Konchog também afirma corretamente em consonância com Alan Moore (autor de ‘V de Vingança’) que “o contrário do fascismo não é o socialismo, mas sim o anarquismo”. Eu diria mais: o anarquismo, corretamente compreendido, é oposto a qualquer poder coercitivo, o que inclui o fascismo, democracia, socialismo de estado e similares.

Citando o autor anarcomutualista David Graeber, Konchog traz o importante insigth por meio da pergunta “— Se há uma fila para pegar um ônibus lotado, você espera sua vez e se contém para não furar a fila mesmo na ausência da polícia?”. Nisso, ele brilhantemente dá a resposta acima, de que “quem acredita que temos a capacidade de resolver situações difíceis por nós mesmos, sem nenhuma intervenção autoritária, no fundo compartilha o princípio básico anarquista, o de auto-organização espontânea.”

Ele ainda reconhece que democracia representativa atual é um sistema de manipulação. As intenções declaradas de qualquer político ou partido, no final, acabam comprometidas, nem que sejam por forças além de seu controle, devido à própria maneira como esse sistema é projetado.
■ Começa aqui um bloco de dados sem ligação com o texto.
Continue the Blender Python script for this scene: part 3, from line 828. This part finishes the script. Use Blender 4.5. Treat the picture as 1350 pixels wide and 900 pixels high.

No entanto, ainda está preso à esperança de que a participação na “festa da democracia” seja algo efetivo e afirma que “não vou anular meu voto nas eleições que se aproximam. Em situações extremamente críticas como a atual, ainda vale a utilidade do ‘menos pior'”.

Resumindo tudo que foi analisado em seu artigo sobre Anarquismo, é perceptível o quanto Konchog ao mesmo tempo que está tomado por insigths brilhantes sobre o quanto o sistema democrático é um sistema corrupto de poder, também peque ao mesmo tempo, não só na inocente esperança de fazer alguma mudança participando do sistema que ele mesmo reconhece como corrompido devido a sua própria natureza, mas também por vários equívocos econômicos, principalmente em relação ao capitalismo. No mais, Konchog está mais próximo de enxergar a verdade do que aqueles que se iludem defendendo a democracia como melhor arranjo social possível.